DESCRIPTION OF THE TASK
Retype the opening lines of the data exactly, stopping after the line that contains "C = S.collection". Skip every picture.

DATASET EXTRACT
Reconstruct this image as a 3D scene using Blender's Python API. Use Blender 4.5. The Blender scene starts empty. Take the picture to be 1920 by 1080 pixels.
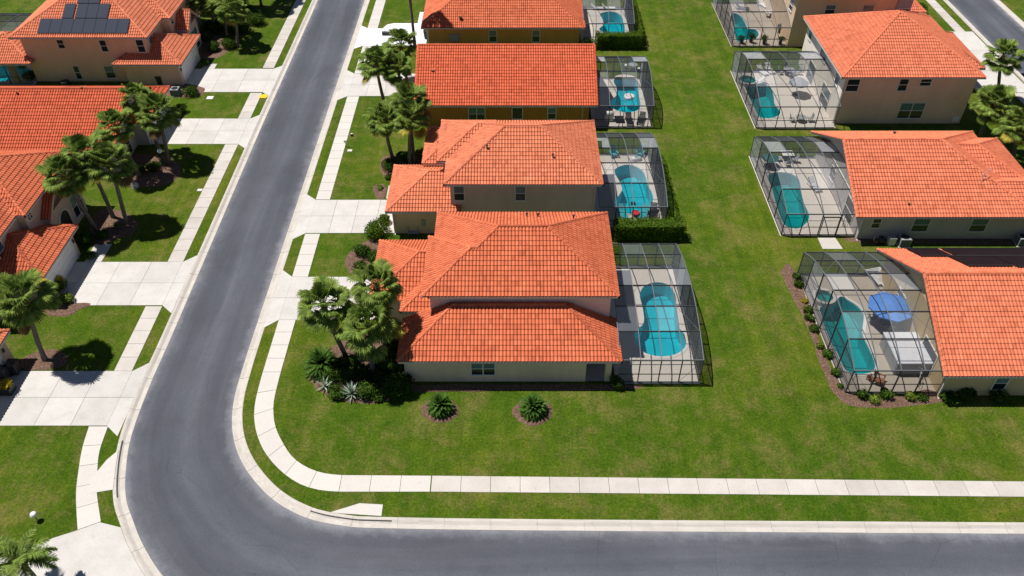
import bpy, math, random
import numpy as np
from mathutils import Vector, Matrix, noise
from mathutils.geometry import tessellate_polygon
random.seed(7)
R = math.radians
S = bpy.context.scene
C = S.collection

# ------------------------------------------------------------------ camera, sky, sun, exposure
F, PITCH, H, CX, CY = 1516.0, R(42.0), 46.0, 960.0, 540.0
cam = bpy.data.cameras.new('camera'); co = bpy.data.objects.new('camera', cam); C.objects.link(co)
cam.sensor_width = 36.0; cam.lens = 36.0*F/1920.0; cam.clip_start = 0.5; cam.clip_end = 9000
co.location = (0, 0, H); co.rotation_euler = (math.pi/2-PITCH, 0, 0)
S.camera = co
SUN_EL = R(66.5); SX, SY = -0.936, 0.351
w = bpy.data.worlds.new('World'); S.world = w; w.use_nodes = True
wn = w.node_tree.nodes; wn.clear()
sky = wn.new('ShaderNodeTexSky'); sky.sky_type = 'NISHITA'; sky.sun_disc = False
sky.sun_elevation = SUN_EL; sky.sun_rotation = math.atan2(SX, SY)
sky.air_density = 0.8; sky.dust_density = 0.1
bg = wn.new('ShaderNodeBackground'); bg.inputs['Strength'].default_value = 0.05
wo = wn.new('ShaderNodeOutputWorld')
w.node_tree.links.new(sky.outputs[0], bg.inputs[0]); w.node_tree.links.new(bg.outputs[0], wo.inputs[0])
sl = bpy.data.lights.new('sun', 'SUN'); sl.energy = 5.0; sl.angle = R(0.53); sl.color = (1.0, 0.955, 0.89)
so = bpy.data.objects.new('sun', sl); C.objects.link(so)
sv = Vector((SX*math.cos(SUN_EL), SY*math.cos(SUN_EL), math.sin(SUN_EL)))
so.rotation_euler = sv.to_track_quat('Z', 'Y').to_euler(); so.location = sv*200
S.view_settings.view_transform = 'Standard'; S.view_settings.look = 'None'
S.view_settings.exposure = 0.2; S.view_settings.gamma = 1.0
S.render.engine = 'CYCLES'
S.cycles.transparent_max_bounces = 24; S.cycles.max_bounces = 8
S.render.resolution_x = 1024; S.render.resolution_y = 576

# ------------------------------------------------------------------ survey: photo point -> place on level z
def _ray(px, py):
    a = (px-CX)/F; b = (CY-py)/F
    return a, math.cos(PITCH)+b*math.sin(PITCH), -math.sin(PITCH)+b*math.cos(PITCH)
def G(px, py, z=0.0):
    r = _ray(px, py); t = (z-H)/r[2]
    return Vector((r[0]*t, r[1]*t, z))

# ------------------------------------------------------------------ node helpers
def newmat(name):
    m = bpy.data.materials.new(name); m.use_nodes = True
    nt = m.node_tree; nt.nodes.clear()
    out = nt.nodes.new('ShaderNodeOutputMaterial'); b = nt.nodes.new('ShaderNodeBsdfPrincipled'); b.name = 'Principled BSDF'
    nt.links.new(b.outputs[0], out.inputs[0])
    return m, nt, b, out
def N(nt, t, **kw):
    n = nt.nodes.new(t)
    for k, v in kw.items(): setattr(n, k, v)
    return n
def noise_n(nt, scale, detail=4, rough=.55, vec=None, dist=0.0):
    n = N(nt, 'ShaderNodeTexNoise'); n.inputs['Scale'].default_value = scale
    n.inputs['Detail'].default_value = detail; n.inputs['Roughness'].default_value = rough
    n.inputs['Distortion'].default_value = dist
    if vec is not None: nt.links.new(vec, n.inputs['Vector'])
    return n.outputs['Fac']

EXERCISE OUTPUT
Reconstruct this image as a 3D scene using Blender's Python API. Use Blender 4.5. The Blender scene starts empty. Take the picture to be 1920 by 1080 pixels.
import bpy, math, random
import numpy as np
from mathutils import Vector, Matrix, noise
from mathutils.geometry import tessellate_polygon
random.seed(7)
R = math.radians
S = bpy.context.scene
C = S.collection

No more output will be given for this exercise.